From the first line of the data through the line containing "def barn_near(i, n): return", return each line exactly.

┌──

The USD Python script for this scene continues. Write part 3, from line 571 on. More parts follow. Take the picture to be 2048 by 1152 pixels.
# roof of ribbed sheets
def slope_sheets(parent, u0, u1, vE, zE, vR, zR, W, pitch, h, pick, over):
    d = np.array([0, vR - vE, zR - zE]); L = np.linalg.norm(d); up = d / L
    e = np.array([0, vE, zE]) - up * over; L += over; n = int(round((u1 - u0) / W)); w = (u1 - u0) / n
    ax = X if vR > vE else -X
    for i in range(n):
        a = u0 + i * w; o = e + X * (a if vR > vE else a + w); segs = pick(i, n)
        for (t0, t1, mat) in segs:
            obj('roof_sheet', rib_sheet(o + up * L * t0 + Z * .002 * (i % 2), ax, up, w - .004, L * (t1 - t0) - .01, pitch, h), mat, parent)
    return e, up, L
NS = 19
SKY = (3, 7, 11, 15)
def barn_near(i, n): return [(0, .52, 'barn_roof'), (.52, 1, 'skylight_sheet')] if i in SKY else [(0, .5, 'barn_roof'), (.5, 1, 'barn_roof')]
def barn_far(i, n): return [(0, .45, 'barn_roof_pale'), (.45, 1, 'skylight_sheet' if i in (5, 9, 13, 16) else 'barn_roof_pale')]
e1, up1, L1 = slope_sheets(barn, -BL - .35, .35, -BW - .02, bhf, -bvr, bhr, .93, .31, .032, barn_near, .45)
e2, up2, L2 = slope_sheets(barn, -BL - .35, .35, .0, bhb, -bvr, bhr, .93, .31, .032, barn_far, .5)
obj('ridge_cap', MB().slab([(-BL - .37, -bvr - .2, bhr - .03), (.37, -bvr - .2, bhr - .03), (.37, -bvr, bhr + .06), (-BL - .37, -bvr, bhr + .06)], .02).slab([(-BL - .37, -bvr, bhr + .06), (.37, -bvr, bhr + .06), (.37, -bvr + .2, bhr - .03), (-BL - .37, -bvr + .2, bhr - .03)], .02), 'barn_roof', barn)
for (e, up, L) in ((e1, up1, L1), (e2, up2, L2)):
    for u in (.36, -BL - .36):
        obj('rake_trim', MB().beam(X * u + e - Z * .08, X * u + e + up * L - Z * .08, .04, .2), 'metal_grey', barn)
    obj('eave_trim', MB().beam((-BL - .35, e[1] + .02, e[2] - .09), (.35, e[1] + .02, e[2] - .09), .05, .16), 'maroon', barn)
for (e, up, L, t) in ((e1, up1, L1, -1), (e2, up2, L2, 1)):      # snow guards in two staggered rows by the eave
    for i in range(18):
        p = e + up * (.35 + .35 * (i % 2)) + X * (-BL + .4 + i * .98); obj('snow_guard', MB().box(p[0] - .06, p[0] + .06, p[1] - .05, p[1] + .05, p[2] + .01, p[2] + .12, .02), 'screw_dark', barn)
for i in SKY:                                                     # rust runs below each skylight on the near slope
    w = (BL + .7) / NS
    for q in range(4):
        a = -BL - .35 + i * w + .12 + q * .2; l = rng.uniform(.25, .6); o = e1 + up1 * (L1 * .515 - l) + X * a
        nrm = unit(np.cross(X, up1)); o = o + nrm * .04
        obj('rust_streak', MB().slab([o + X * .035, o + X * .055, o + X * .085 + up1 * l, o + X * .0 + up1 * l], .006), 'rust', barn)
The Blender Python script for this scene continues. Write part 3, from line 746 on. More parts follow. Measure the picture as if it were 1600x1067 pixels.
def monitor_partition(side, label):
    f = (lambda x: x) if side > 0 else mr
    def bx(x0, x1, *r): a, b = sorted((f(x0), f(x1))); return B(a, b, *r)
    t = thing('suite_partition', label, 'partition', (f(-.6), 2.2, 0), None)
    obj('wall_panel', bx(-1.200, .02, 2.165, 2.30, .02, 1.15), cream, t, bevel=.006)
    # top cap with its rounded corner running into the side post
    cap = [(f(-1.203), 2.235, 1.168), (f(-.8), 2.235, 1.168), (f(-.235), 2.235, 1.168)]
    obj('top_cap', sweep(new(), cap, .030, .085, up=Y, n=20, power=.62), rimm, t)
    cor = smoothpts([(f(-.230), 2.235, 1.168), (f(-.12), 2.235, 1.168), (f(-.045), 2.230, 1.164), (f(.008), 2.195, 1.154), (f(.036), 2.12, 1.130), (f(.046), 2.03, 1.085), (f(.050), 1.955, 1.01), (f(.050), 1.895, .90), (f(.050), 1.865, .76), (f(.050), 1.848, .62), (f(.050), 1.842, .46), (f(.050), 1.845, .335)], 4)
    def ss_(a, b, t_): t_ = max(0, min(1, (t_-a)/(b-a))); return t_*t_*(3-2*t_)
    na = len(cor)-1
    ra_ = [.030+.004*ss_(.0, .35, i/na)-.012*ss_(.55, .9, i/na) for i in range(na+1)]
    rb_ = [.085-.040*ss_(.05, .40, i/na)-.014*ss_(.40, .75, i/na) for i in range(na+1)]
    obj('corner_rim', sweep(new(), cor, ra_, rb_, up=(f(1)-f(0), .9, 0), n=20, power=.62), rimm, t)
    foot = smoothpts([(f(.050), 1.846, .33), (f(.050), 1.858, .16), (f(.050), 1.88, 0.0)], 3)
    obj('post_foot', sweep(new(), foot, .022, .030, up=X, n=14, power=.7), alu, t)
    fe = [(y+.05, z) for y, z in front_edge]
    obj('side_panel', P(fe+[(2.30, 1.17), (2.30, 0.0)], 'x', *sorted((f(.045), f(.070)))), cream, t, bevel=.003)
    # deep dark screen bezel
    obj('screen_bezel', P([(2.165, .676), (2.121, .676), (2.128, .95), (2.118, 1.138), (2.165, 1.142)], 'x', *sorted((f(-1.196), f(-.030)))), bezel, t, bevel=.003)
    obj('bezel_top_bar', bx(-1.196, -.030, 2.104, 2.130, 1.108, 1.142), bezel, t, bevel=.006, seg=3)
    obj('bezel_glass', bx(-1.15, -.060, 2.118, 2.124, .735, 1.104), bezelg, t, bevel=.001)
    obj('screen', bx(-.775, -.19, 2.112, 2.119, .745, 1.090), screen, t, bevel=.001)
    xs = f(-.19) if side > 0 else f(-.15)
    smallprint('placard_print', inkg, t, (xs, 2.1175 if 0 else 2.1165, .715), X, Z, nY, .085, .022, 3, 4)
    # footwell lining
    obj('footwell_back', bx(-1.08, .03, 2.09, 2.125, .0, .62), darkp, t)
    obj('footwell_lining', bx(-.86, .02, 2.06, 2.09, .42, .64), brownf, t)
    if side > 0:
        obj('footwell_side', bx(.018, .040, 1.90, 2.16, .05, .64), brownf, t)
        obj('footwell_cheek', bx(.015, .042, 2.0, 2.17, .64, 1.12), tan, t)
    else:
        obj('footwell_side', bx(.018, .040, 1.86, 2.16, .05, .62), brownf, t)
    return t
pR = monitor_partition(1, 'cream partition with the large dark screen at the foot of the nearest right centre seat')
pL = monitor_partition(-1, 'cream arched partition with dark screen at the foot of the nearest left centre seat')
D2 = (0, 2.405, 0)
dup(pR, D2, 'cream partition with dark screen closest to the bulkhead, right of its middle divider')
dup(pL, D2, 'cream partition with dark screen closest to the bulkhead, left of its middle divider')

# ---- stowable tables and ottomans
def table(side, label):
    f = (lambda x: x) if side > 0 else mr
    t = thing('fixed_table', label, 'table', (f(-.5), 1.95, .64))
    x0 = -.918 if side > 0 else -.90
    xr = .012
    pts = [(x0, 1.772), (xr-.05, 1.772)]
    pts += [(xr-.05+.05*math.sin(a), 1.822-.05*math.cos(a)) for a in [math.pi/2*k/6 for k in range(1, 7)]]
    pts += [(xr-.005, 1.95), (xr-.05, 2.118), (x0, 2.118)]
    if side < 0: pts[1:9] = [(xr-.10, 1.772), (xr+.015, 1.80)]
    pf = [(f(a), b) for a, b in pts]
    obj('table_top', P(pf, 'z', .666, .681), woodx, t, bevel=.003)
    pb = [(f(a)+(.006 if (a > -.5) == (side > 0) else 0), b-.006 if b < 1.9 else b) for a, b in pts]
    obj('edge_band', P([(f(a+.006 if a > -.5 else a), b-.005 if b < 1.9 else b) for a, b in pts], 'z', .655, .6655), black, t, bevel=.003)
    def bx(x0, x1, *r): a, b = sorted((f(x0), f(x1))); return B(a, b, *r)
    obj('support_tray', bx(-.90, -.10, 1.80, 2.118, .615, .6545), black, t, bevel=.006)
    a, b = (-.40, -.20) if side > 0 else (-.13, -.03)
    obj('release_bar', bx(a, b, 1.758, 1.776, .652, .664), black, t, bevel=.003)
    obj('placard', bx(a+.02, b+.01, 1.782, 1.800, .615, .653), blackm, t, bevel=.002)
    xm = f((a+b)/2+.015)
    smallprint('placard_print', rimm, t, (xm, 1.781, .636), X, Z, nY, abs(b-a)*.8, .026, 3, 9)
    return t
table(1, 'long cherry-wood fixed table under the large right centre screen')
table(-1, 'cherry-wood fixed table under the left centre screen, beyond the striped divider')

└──

Result of this exercise:
The USD Python script for this scene continues. Write part 3, from line 571 on. More parts follow. Take the picture to be 2048 by 1152 pixels.
# roof of ribbed sheets
def slope_sheets(parent, u0, u1, vE, zE, vR, zR, W, pitch, h, pick, over):
    d = np.array([0, vR - vE, zR - zE]); L = np.linalg.norm(d); up = d / L
    e = np.array([0, vE, zE]) - up * over; L += over; n = int(round((u1 - u0) / W)); w = (u1 - u0) / n
    ax = X if vR > vE else -X
    for i in range(n):
        a = u0 + i * w; o = e + X * (a if vR > vE else a + w); segs = pick(i, n)
        for (t0, t1, mat) in segs:
            obj('roof_sheet', rib_sheet(o + up * L * t0 + Z * .002 * (i % 2), ax, up, w - .004, L * (t1 - t0) - .01, pitch, h), mat, parent)
    return e, up, L
NS = 19
SKY = (3, 7, 11, 15)
def barn_near(i, n): return [(0, .52, 'barn_roof'), (.52, 1, 'skylight_sheet')] if i in SKY else [(0, .5, 'barn_roof'), (.5, 1, 'barn_roof')]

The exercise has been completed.